Selasa, April 26, 2011

When did Islam come to Palestine?

Arabs began a series of conquests in the 7th century AD under the leadership of the Prophet Muhammad during the rise of Islam. Muhammad was born in Makkah (Mecca) in the western part of the Arabian Peninsula, a city on the trade routes connecting Yemen to the south, the Mediterranean to the north, the Persian Gulf to the east, and Africa through the Red Sea port of Jeddah to the west. Muhammad delivered a spiritual and social message based on the unity and oneness of God, derived from Jewish and Christian concepts already well established in Arabia. In 622, Muhammad founded the first Muslim community in Medina. His immensely popular message confronted the weakness of the Byzantine and Sasanian empires and led to the success of a series of dramatic conquests. Within 20 years of Muhammad’s death in 632, Muslim Arabs ruled a territory extending from Egypt deep into Iran.

Palestine was invaded by Muslim Arab armies during this period, capped by the capture of Jerusalem in 638 AD. The invasion was bloody for the long-established Christian and Jewish inhabitants and the countryside was devastated. This was the start of 1300 years of Muslim presence in what the Arabs called Filastin, an Arabic rendition of the name Palaestina assigned by the Romans. Mohammed originally designated that his followers must face Jerusalem when praying, a gesture designed to win support from Arabian Jews. Later, Muslims switched to praying toward Mecca, and the Koran does not mention Jerusalem. In 715 AD, the site from which the prophet was believed to have ascended to Heaven on a night journey was arbitrarily associated with Jerusalem where the Dome of the Rock had been built in 687 AD by Caliph Abd al-Malik. Based on this association, the Al-Aqsa Mosque was built at the same site and the city became, after Makkah and Medina, the third holiest city of Islam. See the topic on Jerusalem for more information.
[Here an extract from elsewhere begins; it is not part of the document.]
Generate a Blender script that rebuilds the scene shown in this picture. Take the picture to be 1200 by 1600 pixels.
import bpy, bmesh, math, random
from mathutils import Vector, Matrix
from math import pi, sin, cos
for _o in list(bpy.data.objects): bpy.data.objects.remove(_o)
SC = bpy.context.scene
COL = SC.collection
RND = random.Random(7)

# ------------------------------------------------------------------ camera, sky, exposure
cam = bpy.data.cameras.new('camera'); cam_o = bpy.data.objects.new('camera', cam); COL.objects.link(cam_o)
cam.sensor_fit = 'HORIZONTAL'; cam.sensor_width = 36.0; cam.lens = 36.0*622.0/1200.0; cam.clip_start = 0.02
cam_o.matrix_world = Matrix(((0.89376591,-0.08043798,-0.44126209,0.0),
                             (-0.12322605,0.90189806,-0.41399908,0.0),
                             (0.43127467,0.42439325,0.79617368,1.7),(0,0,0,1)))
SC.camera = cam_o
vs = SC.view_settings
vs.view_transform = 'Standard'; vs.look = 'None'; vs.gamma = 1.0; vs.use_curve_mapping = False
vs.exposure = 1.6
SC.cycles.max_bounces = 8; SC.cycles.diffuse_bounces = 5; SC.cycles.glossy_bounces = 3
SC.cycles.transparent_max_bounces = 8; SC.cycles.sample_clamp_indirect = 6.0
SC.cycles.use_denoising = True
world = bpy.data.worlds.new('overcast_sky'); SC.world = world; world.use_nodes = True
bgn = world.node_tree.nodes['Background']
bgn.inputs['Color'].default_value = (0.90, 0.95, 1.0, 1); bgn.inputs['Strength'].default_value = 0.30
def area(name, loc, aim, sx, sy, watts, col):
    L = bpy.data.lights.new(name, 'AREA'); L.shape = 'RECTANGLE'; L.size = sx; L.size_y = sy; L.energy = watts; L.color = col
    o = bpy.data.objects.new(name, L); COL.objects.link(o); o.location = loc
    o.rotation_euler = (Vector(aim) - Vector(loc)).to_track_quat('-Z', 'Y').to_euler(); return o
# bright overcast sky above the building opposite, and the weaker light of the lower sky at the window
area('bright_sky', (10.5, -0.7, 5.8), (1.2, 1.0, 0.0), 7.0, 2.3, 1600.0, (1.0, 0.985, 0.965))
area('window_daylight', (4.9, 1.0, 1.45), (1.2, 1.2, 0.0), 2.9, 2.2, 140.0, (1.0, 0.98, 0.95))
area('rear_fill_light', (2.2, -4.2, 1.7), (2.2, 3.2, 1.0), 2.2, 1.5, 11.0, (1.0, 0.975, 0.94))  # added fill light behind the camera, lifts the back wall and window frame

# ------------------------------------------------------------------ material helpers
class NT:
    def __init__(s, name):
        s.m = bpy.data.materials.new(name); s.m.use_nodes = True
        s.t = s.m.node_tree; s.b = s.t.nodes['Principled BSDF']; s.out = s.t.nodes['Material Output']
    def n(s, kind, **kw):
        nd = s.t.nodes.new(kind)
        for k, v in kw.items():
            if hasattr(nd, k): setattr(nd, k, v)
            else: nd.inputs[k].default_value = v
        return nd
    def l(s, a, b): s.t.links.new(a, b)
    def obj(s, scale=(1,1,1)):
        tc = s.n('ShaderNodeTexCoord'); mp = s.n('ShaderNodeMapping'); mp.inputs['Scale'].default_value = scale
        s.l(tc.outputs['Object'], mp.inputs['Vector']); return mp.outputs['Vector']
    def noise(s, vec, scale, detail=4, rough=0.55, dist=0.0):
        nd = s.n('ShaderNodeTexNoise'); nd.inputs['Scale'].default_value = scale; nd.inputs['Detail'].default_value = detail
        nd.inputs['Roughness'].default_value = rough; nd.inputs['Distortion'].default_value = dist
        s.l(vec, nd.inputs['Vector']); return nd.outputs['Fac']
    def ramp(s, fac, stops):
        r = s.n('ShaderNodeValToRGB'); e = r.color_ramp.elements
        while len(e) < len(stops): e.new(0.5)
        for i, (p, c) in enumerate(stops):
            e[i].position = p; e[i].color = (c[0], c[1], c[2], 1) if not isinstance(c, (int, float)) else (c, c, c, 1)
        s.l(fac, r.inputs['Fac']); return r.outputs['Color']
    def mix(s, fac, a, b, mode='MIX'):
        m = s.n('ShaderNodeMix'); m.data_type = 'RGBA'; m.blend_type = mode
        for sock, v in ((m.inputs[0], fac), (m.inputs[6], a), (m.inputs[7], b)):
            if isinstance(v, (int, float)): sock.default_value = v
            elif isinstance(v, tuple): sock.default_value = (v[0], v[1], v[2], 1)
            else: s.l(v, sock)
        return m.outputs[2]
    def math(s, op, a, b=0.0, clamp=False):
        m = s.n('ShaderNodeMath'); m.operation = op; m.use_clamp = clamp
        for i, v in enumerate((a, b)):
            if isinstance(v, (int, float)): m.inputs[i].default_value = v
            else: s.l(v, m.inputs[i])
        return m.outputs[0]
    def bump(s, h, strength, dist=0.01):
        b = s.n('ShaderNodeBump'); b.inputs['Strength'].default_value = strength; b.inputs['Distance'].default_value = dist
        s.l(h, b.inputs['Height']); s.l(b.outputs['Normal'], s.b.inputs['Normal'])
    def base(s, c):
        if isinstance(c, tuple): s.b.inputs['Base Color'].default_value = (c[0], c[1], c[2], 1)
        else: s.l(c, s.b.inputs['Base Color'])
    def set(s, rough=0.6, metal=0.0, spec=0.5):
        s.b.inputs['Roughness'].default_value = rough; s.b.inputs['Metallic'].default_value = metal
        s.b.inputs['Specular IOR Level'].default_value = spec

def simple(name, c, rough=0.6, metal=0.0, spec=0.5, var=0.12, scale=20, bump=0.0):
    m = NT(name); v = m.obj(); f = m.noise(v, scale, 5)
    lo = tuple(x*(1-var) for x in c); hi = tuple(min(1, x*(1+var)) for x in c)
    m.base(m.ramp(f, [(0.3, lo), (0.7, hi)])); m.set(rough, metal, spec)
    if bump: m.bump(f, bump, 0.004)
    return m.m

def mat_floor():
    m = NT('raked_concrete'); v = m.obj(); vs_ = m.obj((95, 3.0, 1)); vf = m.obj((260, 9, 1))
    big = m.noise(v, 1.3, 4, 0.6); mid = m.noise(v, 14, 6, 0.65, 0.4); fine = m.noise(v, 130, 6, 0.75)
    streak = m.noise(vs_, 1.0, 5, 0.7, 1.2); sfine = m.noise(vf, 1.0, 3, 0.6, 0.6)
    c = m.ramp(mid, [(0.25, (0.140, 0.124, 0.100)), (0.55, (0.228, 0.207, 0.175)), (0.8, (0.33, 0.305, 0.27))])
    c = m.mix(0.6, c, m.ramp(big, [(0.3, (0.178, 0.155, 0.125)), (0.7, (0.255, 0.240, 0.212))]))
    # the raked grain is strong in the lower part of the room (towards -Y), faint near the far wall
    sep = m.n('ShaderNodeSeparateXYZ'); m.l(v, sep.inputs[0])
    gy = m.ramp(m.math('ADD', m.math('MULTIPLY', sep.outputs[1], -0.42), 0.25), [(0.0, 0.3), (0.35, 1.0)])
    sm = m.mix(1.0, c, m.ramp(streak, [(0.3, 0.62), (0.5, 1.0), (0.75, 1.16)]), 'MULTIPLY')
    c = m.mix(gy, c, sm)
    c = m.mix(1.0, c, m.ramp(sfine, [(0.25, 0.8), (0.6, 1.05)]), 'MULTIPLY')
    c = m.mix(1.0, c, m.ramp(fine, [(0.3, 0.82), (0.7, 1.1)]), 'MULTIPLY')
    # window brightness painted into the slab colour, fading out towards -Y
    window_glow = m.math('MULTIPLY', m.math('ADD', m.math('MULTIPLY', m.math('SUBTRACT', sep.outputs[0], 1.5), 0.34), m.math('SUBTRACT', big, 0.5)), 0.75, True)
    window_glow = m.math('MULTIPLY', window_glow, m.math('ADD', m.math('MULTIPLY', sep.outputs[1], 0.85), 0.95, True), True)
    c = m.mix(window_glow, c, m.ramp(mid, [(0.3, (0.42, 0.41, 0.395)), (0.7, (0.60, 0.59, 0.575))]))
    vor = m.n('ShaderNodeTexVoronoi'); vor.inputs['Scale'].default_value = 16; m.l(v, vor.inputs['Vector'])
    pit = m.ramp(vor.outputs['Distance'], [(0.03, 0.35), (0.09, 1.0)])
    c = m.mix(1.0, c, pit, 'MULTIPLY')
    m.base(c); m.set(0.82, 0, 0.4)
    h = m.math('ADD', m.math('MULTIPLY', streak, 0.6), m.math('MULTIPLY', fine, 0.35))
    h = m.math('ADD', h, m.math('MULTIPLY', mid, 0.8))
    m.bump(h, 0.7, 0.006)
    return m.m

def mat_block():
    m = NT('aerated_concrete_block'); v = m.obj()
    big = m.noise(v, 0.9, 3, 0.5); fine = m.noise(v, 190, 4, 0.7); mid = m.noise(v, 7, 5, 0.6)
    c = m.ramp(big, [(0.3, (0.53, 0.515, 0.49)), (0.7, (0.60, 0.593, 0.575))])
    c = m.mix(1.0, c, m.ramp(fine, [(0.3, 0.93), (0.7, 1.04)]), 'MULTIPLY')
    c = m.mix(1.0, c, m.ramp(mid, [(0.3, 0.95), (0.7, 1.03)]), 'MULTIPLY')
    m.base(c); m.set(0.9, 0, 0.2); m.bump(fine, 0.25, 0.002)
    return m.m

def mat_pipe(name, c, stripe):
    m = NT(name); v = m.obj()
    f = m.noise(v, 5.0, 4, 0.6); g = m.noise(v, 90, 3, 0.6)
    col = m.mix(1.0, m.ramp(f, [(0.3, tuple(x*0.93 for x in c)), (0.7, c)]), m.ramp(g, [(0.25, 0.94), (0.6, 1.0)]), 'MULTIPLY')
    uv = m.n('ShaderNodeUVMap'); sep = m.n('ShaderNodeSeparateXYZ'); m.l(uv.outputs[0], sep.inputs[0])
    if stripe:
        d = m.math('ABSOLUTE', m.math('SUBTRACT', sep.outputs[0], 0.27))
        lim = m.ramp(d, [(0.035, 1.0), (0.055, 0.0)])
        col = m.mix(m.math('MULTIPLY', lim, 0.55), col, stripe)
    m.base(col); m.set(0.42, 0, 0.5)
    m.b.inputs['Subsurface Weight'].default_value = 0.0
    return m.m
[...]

The Muslim Arabs ruled Palestine under the system of dhimmitude, the rules that apply to non-Muslim populations conquered by jihad. There is a myth that the time of Islamic rule was a “golden age” for Jews and that they were better treated by the Muslims than by the Christians. This myth has been shattered by scholarship that shows continuous persecution of Jews and Christians under Islamic rule.